----- Data provided
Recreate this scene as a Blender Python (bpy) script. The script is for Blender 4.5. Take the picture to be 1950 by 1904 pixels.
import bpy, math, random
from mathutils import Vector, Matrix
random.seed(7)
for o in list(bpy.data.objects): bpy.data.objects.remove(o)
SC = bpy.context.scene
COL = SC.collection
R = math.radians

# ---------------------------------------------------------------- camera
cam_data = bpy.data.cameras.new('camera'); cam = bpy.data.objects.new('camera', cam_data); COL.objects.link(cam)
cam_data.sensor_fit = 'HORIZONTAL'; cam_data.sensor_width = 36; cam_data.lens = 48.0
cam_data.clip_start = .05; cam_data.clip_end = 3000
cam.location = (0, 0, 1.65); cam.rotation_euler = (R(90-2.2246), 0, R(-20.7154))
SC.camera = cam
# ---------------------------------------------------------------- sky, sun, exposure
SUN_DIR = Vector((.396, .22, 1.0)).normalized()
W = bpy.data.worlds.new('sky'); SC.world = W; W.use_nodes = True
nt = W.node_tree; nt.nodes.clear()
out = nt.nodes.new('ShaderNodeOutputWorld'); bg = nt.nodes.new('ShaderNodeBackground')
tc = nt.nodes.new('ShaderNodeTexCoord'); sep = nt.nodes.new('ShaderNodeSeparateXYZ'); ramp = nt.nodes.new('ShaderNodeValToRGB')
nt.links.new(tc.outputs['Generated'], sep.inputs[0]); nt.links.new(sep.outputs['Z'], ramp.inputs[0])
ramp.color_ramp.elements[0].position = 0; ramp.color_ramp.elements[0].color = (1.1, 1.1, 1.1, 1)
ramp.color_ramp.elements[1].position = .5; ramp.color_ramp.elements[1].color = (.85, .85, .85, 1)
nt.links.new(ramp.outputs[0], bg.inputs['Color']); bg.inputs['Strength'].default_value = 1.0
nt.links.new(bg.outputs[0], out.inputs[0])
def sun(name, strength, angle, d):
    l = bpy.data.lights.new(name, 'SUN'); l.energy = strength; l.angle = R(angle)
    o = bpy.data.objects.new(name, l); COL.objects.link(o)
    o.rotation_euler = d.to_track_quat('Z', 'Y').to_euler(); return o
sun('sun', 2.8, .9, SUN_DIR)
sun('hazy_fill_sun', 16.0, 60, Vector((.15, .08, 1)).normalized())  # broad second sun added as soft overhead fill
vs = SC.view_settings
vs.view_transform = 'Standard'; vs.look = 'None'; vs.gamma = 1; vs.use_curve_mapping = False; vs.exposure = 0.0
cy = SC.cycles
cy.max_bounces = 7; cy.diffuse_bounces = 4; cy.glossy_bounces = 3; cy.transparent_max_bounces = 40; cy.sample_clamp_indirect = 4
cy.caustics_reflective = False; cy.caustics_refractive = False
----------
▶ [Task prompt]
Return all the data above once more, precisely as given.

▶ [Output of the task]
Recreate this scene as a Blender Python (bpy) script. The script is for Blender 4.5. Take the picture to be 1950 by 1904 pixels.
import bpy, math, random
from mathutils import Vector, Matrix
random.seed(7)
for o in list(bpy.data.objects): bpy.data.objects.remove(o)
SC = bpy.context.scene
COL = SC.collection
R = math.radians

# ---------------------------------------------------------------- camera
cam_data = bpy.data.cameras.new('camera'); cam = bpy.data.objects.new('camera', cam_data); COL.objects.link(cam)
cam_data.sensor_fit = 'HORIZONTAL'; cam_data.sensor_width = 36; cam_data.lens = 48.0
cam_data.clip_start = .05; cam_data.clip_end = 3000
cam.location = (0, 0, 1.65); cam.rotation_euler = (R(90-2.2246), 0, R(-20.7154))
SC.camera = cam
# ---------------------------------------------------------------- sky, sun, exposure
SUN_DIR = Vector((.396, .22, 1.0)).normalized()
W = bpy.data.worlds.new('sky'); SC.world = W; W.use_nodes = True
nt = W.node_tree; nt.nodes.clear()
out = nt.nodes.new('ShaderNodeOutputWorld'); bg = nt.nodes.new('ShaderNodeBackground')
tc = nt.nodes.new('ShaderNodeTexCoord'); sep = nt.nodes.new('ShaderNodeSeparateXYZ'); ramp = nt.nodes.new('ShaderNodeValToRGB')
nt.links.new(tc.outputs['Generated'], sep.inputs[0]); nt.links.new(sep.outputs['Z'], ramp.inputs[0])
ramp.color_ramp.elements[0].position = 0; ramp.color_ramp.elements[0].color = (1.1, 1.1, 1.1, 1)
ramp.color_ramp.elements[1].position = .5; ramp.color_ramp.elements[1].color = (.85, .85, .85, 1)
nt.links.new(ramp.outputs[0], bg.inputs['Color']); bg.inputs['Strength'].default_value = 1.0
nt.links.new(bg.outputs[0], out.inputs[0])
def sun(name, strength, angle, d):
    l = bpy.data.lights.new(name, 'SUN'); l.energy = strength; l.angle = R(angle)
    o = bpy.data.objects.new(name, l); COL.objects.link(o)
    o.rotation_euler = d.to_track_quat('Z', 'Y').to_euler(); return o
sun('sun', 2.8, .9, SUN_DIR)
sun('hazy_fill_sun', 16.0, 60, Vector((.15, .08, 1)).normalized())  # broad second sun added as soft overhead fill
vs = SC.view_settings
vs.view_transform = 'Standard'; vs.look = 'None'; vs.gamma = 1; vs.use_curve_mapping = False; vs.exposure = 0.0
cy = SC.cycles
cy.max_bounces = 7; cy.diffuse_bounces = 4; cy.glossy_bounces = 3; cy.transparent_max_bounces = 40; cy.sample_clamp_indirect = 4
cy.caustics_reflective = False; cy.caustics_refractive = False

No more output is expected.